Bu albümde olan bütün şarkılar benim için çok özel. O kadar büyük travmalardan geçerek, kanlı gözyaşları dökerek hazırlandı ki o şarkılar... Ama klip şarkısı olarak öne çıkan şarkı İstanbul'u anlatan şarkım. Senin de içinde bulunduğun klip. Hakikaten İstanbul çok ciddi bir dünya şehri oldu. Mesela ben yabancı dizileri çok seyrediyorum, özellikle bu sene bütün yabancı dizilerde bir Türkiye ve İstanbul sahnesi geçiyor. Bu bizim kendi şehrimiz. Ben ülkemi ve şehrimi çok seviyorum.

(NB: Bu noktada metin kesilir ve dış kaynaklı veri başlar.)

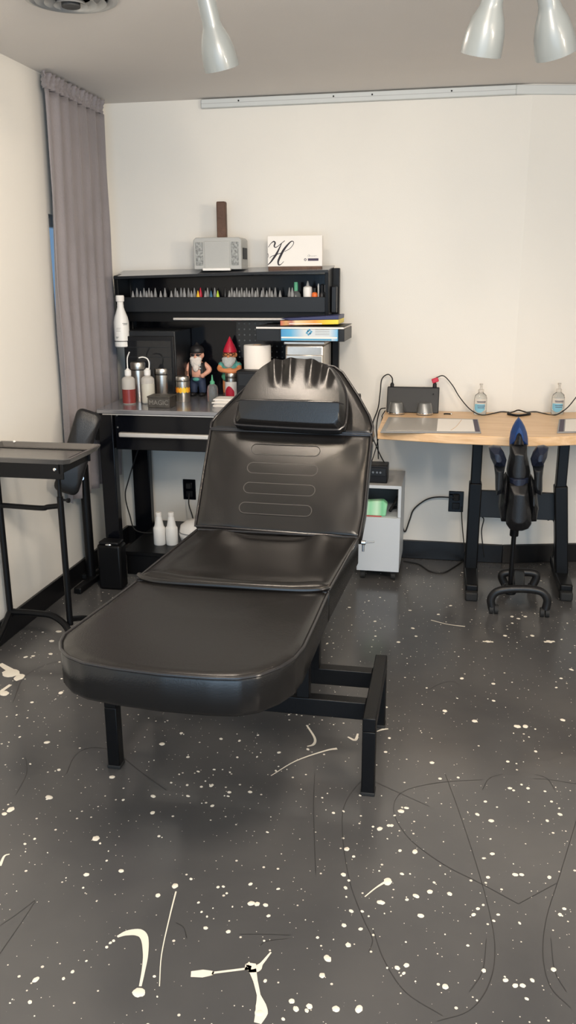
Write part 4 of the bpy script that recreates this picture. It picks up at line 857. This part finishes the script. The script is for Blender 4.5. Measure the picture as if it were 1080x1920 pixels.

> Hayat, evlilik ve çocuk?
Evliliğe karşı bir insan hiç değilim. Ama sadece çocuk yapmak için evlenen çok arkadaşım var. Bende öyle bir şey olmadı. İstedim bir dönem. Olmalı mı diye düşündüm aslında ama o arkadaşlarım kadar çok büyük istek olmadı. Belki de hayvanlara düşkünlüğüm biraz sebep oldu. Hayatta benim başka görevlerim varmış gibi düşünüyorum. Anne olmak varsa kaderde, olur zaten. Benim görevim hayvan hakları meselesini en azından ülkemde bir noktaya getirmek. Buna eminim.

> Evlat edinmeyi düşünür müsün?
Evet, düşünebilirim. 

> Sence sevgi nedir?
İnsandan çok hayvana olan sevgi bende bazen ön plana çıkıyor. Aileye olan sevgi, ülkeme olan sevgi.. Nasıl güzel bir şehirde oturduğumuza şükürler ederek o güzelliğin daima farkına varmaya çalışarak; büyüyen ağacın, açan çiçeğin güzelliğini görerek sevmek. Sevgi bu... İlahi sevgi bu zaten.